The existing AIs in Fury Road already use the weights. I am wondering if this makes any difference. Specifically, the following AIs have "preferences" according to the leaderhead file.

Farm only: Chen/Christopher, Stein
Farm and junkyard: Aelwyn/Jane, Shiro/Ares, Mick, Max
Town: Stevie, Debbie
Town and junkyard: Montezuma/Ironhead

Where I have listed two names, the first name is for version 0.7 and the second one is for version 0.8. I renamed a couple of the AIs and also when I deleted Monty and Shiro, I moved their AI personality around to keep the trait distribution balanced.

Based on any save games you may have around, does it seem that these leaders have any better luck with food than others? If it seems that Stevie and Chen are both equally bad at building farms, then there is little point in adjusting these weights.
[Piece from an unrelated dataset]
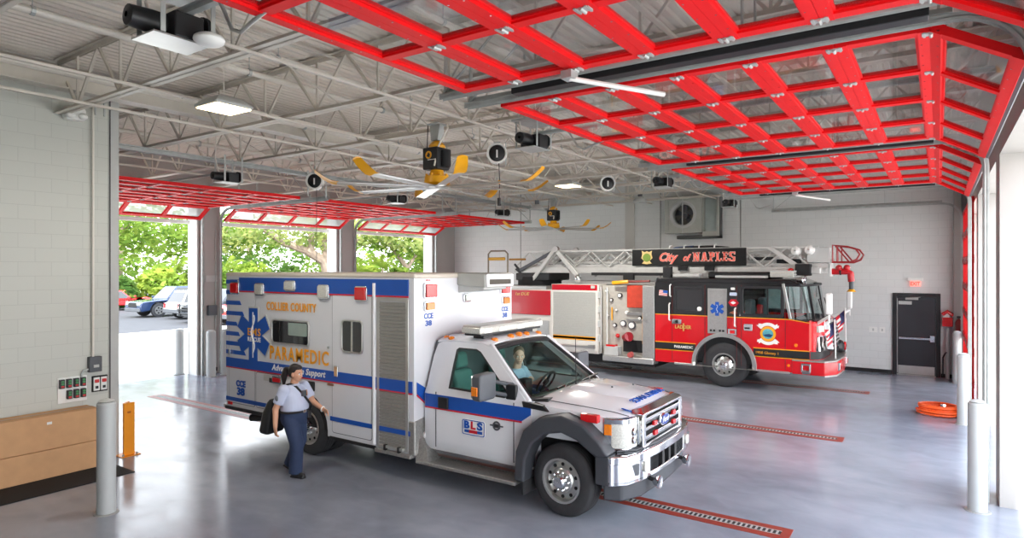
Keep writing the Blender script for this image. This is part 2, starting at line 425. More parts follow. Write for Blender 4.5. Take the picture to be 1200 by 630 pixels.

In case anybody wants to try an experiment, I have modified the leaderhead file so that all the AI's have a high weight for farms. You could unzip this file View attachment 183769 on top of your existing 0.8 leaderheadinfo file. Make sure it goes into the right directory, you should get a warning about overwriting the file.

Does it feel like it makes any difference? If not, I can't think of any other good way to teach the AI that farms are more important. Any suggestions?
 
I will try it with the new file.
 
I gave the whole Sity Size issue some thought (did not have time to actually try something out yet).

In my previous games i did see the AI building farms - maybe a few more were good, but it's not like it never makes them.

There is another possible reason for small AI cities: Whip. I know that the default game AI makes use of whipping.
If the AI - being un-aware of the Post Apo theme and its economic constrains - still uses whip of Fury Road it might explain the small cities.

Maybe removing the Slavery Civic (or giving it some other face than the whip) is a good idea.
I myself only rarely use whip on furyroad anyway - there is just no food to regrow.
 
Interesting point about whip. Since I put back the "almost full" civics matrix in 0.5, I have not kept statistics about whether any civics are chosen more often by the AI. I don't think I can specifically track how often the AI whips, but I can certainly track who has which civic. AI's that don't use slavery are clearly not whipping.

Peter and Stein have slavery as a favorite civic, which I guess means they are likely to choose it. Maybe they stay smaller as a result.